Reproduce the data below in full and exclude every picture.

>> Begin

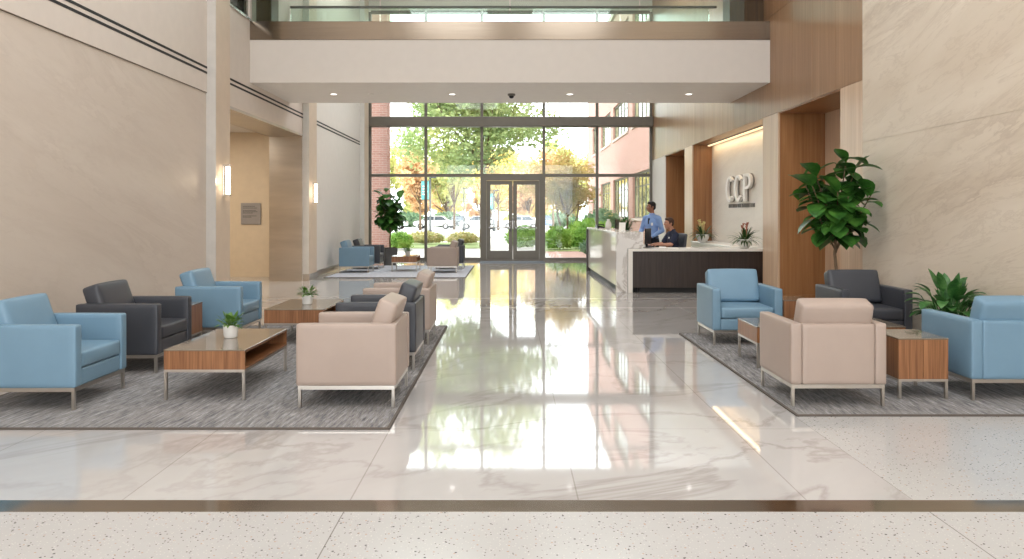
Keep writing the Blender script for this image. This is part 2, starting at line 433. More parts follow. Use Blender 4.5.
# ------------------------------------------------------------------ left wall
SLAB = [(BK, 12.1)]
m = MB(); y = BK
m.box(LX-.25, LX-.012, BK, 12.7, 0, 3.4)
struct(m.build('wall_left', M['left_stone']), 'long beige limestone wall on the left', 'wall')
m = MB(); m.box(LX-.25, LX, BK, 12.7, 3.4, CZ)
struct(m.build('wall_left_upper', M['plaster']), 'warm plaster band above the left stone wall', 'wall')
m = MB()
m.box(LX-.75, LX, 12.7, 17.7, 3.33, 5.0)
m.box(LX-.25, LX, 14.1, GY, 5.0, CZ)
struct(m.build('wall_left_header', M['plaster']), 'plaster wall above the elevator alcove opening', 'wall')
m = MB(); m.box(LX-.25, LX, 17.7, GY+.3, 0, 5.0)
struct(m.build('wall_left_rear', M['plaster_white']), 'wall beside the glass front, left side, daylight put into its pale colour', 'wall')  # same beige stone, whitened so the colour carries the daylight
# upper corridor seen through the opening above the alcove
m = MB(); m.box(-7.0, -6.8, 10, 17, 5.0, CZ); m.box(-7.0, LX-.25, 9.8, 10, 5.0, CZ); m.box(-7, LX-.25, 17, 17.2, 5, CZ); m.box(-7, LX-.75, 9.8, 17.2, 4.85, 5.0)
struct(m.build('wall_upper_corridor', M['alcove']), 'tan wall of the upper corridor on the left', 'wall')
box_o = struct(box('trim_3', LX-.10, LX+.03, 12.7, 14.1, 5.0, 5.04, M['chrome']), 'thin metal coping below the upper left railing', 'trim')
struct(box('window_2', LX-.05, LX-.035, 12.7, 14.1, 5.04, 6.1, M['rail_glass']), 'glass railing panel of the upper left opening', 'railing')
# piers with steel leading edge
for i, (y0, y1) in enumerate(((12.1, 12.72), (17.7, 18.43), (24.45, 25.2))):
    m = MB(); m.box(LX-.02, LX+.135, y0+.012, y1, 0, CZ)
    r = m.build('wall_left_pier', M['pier']); struct(r, ['limestone pier at the near side of the elevator alcove', 'limestone pier at the far side of the elevator alcove', 'pier beside the glass front on the left'][i], 'pier')
    box('steel_edge', LX-.02, LX+.137, y0, y0+.012, 0, CZ, M['steel_edge'], r)
    box('pier_skirting', LX-.02, LX+.15, y0-.004, y1+.004, 0, .16, M['steel_v'], r)
# alcove
m = MB(); m.box(-9.5, LX-.75, 18.9, 19.1, 0, 3.5); m.box(-9.5, -9.3, 12.7, 18.9, 0, 3.5); m.box(-9.5, LX-.25, 12.5, 12.7, 0, 3.5)
struct(m.build('wall_alcove', M['alcove']), 'tan wall of the elevator alcove', 'wall')
struct(box('ceiling_alcove', -9.5, LX-.7, 12.5, 19.1, 3.5, 3.6, M['plaster_white']), 'pale ceiling of the elevator alcove', 'ceiling')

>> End

*Result*:
Keep writing the Blender script for this image. This is part 2, starting at line 433. More parts follow. Use Blender 4.5.
# ------------------------------------------------------------------ left wall
SLAB = [(BK, 12.1)]
m = MB(); y = BK
m.box(LX-.25, LX-.012, BK, 12.7, 0, 3.4)
struct(m.build('wall_left', M['left_stone']), 'long beige limestone wall on the left', 'wall')
m = MB(); m.box(LX-.25, LX, BK, 12.7, 3.4, CZ)
struct(m.build('wall_left_upper', M['plaster']), 'warm plaster band above the left stone wall', 'wall')
m = MB()
m.box(LX-.75, LX, 12.7, 17.7, 3.33, 5.0)
m.box(LX-.25, LX, 14.1, GY, 5.0, CZ)
struct(m.build('wall_left_header', M['plaster']), 'plaster wall above the elevator alcove opening', 'wall')
m = MB(); m.box(LX-.25, LX, 17.7, GY+.3, 0, 5.0)
struct(m.build('wall_left_rear', M['plaster_white']), 'wall beside the glass front, left side, daylight put into its pale colour', 'wall')  # same beige stone, whitened so the colour carries the daylight
# upper corridor seen through the opening above the alcove
m = MB(); m.box(-7.0, -6.8, 10, 17, 5.0, CZ); m.box(-7.0, LX-.25, 9.8, 10, 5.0, CZ); m.box(-7, LX-.25, 17, 17.2, 5, CZ); m.box(-7, LX-.75, 9.8, 17.2, 4.85, 5.0)
struct(m.build('wall_upper_corridor', M['alcove']), 'tan wall of the upper corridor on the left', 'wall')
box_o = struct(box('trim_3', LX-.10, LX+.03, 12.7, 14.1, 5.0, 5.04, M['chrome']), 'thin metal coping below the upper left railing', 'trim')
struct(box('window_2', LX-.05, LX-.035, 12.7, 14.1, 5.04, 6.1, M['rail_glass']), 'glass railing panel of the upper left opening', 'railing')
# piers with steel leading edge
for i, (y0, y1) in enumerate(((12.1, 12.72), (17.7, 18.43), (24.45, 25.2))):
    m = MB(); m.box(LX-.02, LX+.135, y0+.012, y1, 0, CZ)
    r = m.build('wall_left_pier', M['pier']); struct(r, ['limestone pier at the near side of the elevator alcove', 'limestone pier at the far side of the elevator alcove', 'pier beside the glass front on the left'][i], 'pier')
    box('steel_edge', LX-.02, LX+.137, y0, y0+.012, 0, CZ, M['steel_edge'], r)
    box('pier_skirting', LX-.02, LX+.15, y0-.004, y1+.004, 0, .16, M['steel_v'], r)
# alcove
m = MB(); m.box(-9.5, LX-.75, 18.9, 19.1, 0, 3.5); m.box(-9.5, -9.3, 12.7, 18.9, 0, 3.5); m.box(-9.5, LX-.25, 12.5, 12.7, 0, 3.5)
struct(m.build('wall_alcove', M['alcove']), 'tan wall of the elevator alcove', 'wall')
struct(box('ceiling_alcove', -9.5, LX-.7, 12.5, 19.1, 3.5, 3.6, M['plaster_white']), 'pale ceiling of the elevator alcove', 'ceiling')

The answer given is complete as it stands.